Sunday, September 14, 2008

Feast of the Cross: Life from Death


I will not be presiding here at liturgies this weekend because I am witnessing my oldest niece’s wedding at St. Agnes Church in Jefferson, New Hampshire. My good friend, Father John Lavin, recently retired, will be here to take my place. This weekend we celebrate the feast of the Exaltation of the Cross which reminds us of the central symbol of our faith. Because of Christ, profound love of the cross is the sign of our salvation and the cause of our joy. The crucifixion demonstrates that God loves us more than life itself. And the triumph of Jesus’ cross becomes the triumph of our crosses as well.

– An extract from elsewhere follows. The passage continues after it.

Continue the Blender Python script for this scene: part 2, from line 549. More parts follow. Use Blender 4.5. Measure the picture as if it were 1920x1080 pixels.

Sheila Cassidy is an American nurse who was jailed and tortured in Chile. Out of that experience, she wrote the following reflection:

“I believe, no pain is lost. No tear unmarked, no cry of anguish dies unheard, lost in the hail of gunfire or blanked out by the padded cell. I believe that pain and prayer are somehow saved, processed, stored, used in the Divine Economy. The bloodshed in Salvador will irrigate the heart of some financier a million miles away. The terror, pain, despair, swamped by lava, flood or earthquake will be caught up like mist and fall again, a gentle rain on arid hearts or souls despairing in the back streets of Brooklyn.”

This weekend we ponder on how our God brings life out of what seems like death. In all of our lives there are daily crosses and resurrections. Let us be there for one another as we bear our crosses and participate in the working out of salvation in our world.